Since it lacks a music director, the Seattle Symphony is presenting a smorgasbord of guest conductors throughout the season. These have been mostly younger artists still early in their careers, but David Robertson’s engagement marked the return of a seasoned conductor already well-liked by the players and in full command of a formidable talent.
While three canonical 20th-century composers shared the bill, Bartók’s Second Violin Concerto was the only work that could be called familiar. The Concert Românesc is an early work from the period before György Ligeti fled Hungary, when his compositional activity was scrutinized according to the dictates of Communist cultural policy and “decadent” modernism verboten. Yet despite the strictures, glimmers of the mischievous, wildly original composer who would emerge already permeate this colorful orchestral suite — precisely what bubbled to the surface in Robertson’s account.
Drawing on reimagined Romanian folk song – with the emphasis on “reimagined” – Ligeti delights with unusual sonorities and timbres meant to evoke “the spirit of the village bands”. Robertson choreographed each episode with narrative flair, letting the shadows loom and the little surprises and oddities tucked into Ligeti’s score pop out playfully – such as the unbuttoned, raucous fiddle solos that associate concertmaster Helen Kim made so characterful.
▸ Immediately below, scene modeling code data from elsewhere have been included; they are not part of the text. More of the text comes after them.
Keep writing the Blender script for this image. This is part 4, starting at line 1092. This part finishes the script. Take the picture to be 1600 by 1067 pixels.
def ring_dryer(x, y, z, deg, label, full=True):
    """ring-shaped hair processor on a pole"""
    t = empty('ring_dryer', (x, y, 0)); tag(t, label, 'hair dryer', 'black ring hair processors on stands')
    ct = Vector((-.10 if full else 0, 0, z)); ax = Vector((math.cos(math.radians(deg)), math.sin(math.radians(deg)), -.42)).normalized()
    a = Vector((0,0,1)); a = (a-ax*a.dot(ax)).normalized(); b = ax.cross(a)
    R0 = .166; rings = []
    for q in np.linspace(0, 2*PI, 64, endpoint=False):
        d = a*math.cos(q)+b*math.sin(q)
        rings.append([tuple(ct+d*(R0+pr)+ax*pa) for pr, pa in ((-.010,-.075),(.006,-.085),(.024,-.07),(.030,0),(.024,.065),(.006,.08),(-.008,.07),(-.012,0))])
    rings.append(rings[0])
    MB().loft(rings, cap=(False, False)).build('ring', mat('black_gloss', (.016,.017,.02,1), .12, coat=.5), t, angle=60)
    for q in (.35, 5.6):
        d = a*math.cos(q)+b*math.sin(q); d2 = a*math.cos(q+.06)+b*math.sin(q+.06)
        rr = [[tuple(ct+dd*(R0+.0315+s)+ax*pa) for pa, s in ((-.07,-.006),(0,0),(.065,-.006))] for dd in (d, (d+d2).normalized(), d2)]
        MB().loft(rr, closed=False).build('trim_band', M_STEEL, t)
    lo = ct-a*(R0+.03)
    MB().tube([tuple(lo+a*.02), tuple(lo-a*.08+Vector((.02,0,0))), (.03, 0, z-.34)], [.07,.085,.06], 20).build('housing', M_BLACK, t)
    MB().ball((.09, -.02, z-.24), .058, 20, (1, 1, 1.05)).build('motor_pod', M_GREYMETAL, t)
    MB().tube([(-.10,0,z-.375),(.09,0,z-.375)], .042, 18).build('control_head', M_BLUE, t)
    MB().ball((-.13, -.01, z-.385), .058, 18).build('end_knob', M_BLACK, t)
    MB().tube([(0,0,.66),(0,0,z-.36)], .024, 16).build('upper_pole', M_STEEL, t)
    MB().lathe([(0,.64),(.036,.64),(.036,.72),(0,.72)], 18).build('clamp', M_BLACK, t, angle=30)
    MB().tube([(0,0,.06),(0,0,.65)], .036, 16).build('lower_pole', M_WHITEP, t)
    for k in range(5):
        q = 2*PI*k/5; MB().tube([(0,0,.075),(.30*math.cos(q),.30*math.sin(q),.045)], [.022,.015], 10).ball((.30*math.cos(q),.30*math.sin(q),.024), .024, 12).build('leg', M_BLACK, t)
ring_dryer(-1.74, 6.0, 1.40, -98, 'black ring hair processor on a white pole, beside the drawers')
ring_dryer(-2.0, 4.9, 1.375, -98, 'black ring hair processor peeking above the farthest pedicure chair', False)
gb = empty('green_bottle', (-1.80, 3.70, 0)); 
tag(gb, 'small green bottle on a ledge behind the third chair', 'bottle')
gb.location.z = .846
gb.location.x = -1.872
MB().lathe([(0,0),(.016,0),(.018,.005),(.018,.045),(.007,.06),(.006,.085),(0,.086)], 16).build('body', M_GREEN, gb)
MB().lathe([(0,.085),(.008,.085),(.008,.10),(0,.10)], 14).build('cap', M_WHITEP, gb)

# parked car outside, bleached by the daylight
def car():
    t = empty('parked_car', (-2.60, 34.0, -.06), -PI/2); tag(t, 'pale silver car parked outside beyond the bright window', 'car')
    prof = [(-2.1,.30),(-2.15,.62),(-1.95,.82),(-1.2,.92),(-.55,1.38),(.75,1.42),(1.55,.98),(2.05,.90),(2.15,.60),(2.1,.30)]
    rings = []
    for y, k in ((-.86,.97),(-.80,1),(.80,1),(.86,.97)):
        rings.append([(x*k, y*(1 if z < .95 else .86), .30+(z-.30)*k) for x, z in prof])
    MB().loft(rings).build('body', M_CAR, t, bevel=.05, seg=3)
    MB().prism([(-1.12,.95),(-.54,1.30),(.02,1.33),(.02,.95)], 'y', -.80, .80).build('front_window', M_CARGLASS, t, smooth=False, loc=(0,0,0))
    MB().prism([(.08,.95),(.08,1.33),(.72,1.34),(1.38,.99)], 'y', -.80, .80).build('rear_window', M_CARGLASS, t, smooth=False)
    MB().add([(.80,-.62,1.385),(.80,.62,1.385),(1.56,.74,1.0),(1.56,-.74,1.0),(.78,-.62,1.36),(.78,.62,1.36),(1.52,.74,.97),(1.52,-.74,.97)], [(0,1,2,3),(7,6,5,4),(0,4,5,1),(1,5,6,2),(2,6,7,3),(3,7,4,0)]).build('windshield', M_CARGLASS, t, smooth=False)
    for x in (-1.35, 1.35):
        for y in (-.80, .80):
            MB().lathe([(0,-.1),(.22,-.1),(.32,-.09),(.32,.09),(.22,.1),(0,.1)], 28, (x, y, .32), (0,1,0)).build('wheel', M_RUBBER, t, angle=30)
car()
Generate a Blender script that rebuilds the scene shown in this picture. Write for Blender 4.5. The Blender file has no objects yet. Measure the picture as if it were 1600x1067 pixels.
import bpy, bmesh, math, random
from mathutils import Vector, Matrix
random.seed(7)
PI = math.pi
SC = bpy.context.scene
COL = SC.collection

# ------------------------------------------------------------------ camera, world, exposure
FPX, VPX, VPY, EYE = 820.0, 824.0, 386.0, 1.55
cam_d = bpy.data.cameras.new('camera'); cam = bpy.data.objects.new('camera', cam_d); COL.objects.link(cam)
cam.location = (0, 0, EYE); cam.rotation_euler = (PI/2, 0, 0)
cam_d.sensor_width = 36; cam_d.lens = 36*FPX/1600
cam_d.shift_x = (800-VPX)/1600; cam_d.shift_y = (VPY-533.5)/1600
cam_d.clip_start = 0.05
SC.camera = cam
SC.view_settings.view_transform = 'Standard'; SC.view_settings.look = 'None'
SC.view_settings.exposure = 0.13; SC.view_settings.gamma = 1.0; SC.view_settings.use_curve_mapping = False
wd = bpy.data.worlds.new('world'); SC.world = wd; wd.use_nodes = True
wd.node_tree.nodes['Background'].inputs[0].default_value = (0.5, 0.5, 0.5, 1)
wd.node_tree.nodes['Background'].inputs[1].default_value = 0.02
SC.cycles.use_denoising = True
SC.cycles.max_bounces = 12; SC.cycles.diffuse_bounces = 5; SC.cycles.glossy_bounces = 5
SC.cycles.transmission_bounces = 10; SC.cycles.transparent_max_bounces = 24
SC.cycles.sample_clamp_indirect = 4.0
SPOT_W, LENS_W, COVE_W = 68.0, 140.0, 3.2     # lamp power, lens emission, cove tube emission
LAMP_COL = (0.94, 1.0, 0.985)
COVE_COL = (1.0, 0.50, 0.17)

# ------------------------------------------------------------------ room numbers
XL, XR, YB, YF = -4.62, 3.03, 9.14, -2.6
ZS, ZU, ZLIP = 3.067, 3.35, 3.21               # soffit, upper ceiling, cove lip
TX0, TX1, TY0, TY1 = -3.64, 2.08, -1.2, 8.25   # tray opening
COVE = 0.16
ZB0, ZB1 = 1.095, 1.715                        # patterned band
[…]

Robertson’s own repertoire of gestures was great fun to watch. It emboldened the musicians to conjure a vividly stylized soundscape, dazzling with its rambunctious energy.
Following this auspicious start, concertmaster Noah Geller then stepped into the spotlight as the soloist in the Bartók, which was completed in 1938 (just 13 years before his fellow Hungarian’s Concert Românesc). Geller not only has the technical resources and imagination to handle Bartók’s demands – he shaped the first movement’s quarter-tone-laced cadenza with the edge-of-your-seat ferocity of a Jimmy Page solo – but clearly loves every cell of this masterpiece.
The variety of states of mind Geller articulated made for an epic adventure, fittingly instigated by the “bardic” tone, so beautifully matched with the harp strumming, of the opening. His exquisite tone was transportive in the variations of the Andante tranquillo, while Geller complemented sensitivity with exciting bravura, particularly in the final pages. (We heard the first version Bartók wrote for the ending.) Robertson proved an ideal conductor for this sort of concerto, which requires precision engineering to balance the sound and temperature from the orchestra. There was room for Bartók’s whispered tendernesses and whirling fire.
A legendary fiasco at its premiere in 1897 in St Petersburg, Rachmaninov’s First Symphony is a hugely ambitious symphonic debut. The personal story of its failure and of the devastating, long-reaching effects this had on the composer invites sympathy. Yet even with a performance as committed as the one Robertson shaped with the SSO, I could not be convinced that we’ve been missing out on a mistakenly buried treasure.
Rather, the First seems a frustrating conglomeration of incipient genius and inspired flashes that end up rambling and repeatedly run aground. A grim motto figure recurs across the long span of the piece with a fretful ubiquity that feels contrived, though Robertson admirably brought out its varied colors and elaborations. Intriguing instrumental choices contend with garish, overdone effects like the no-holds-barred fanfares of the finale. If he had not himself outright rejected the work, Rachmaninov likely would have radically revised and trimmed it. Still, the performance featured some impressive solo work – special kudos to Emil Khudyev on clarinet and guest timpanist Mike Kemp for his apocalyptic thunder – and made vivid this record of a young artist’s dark, untempered passions.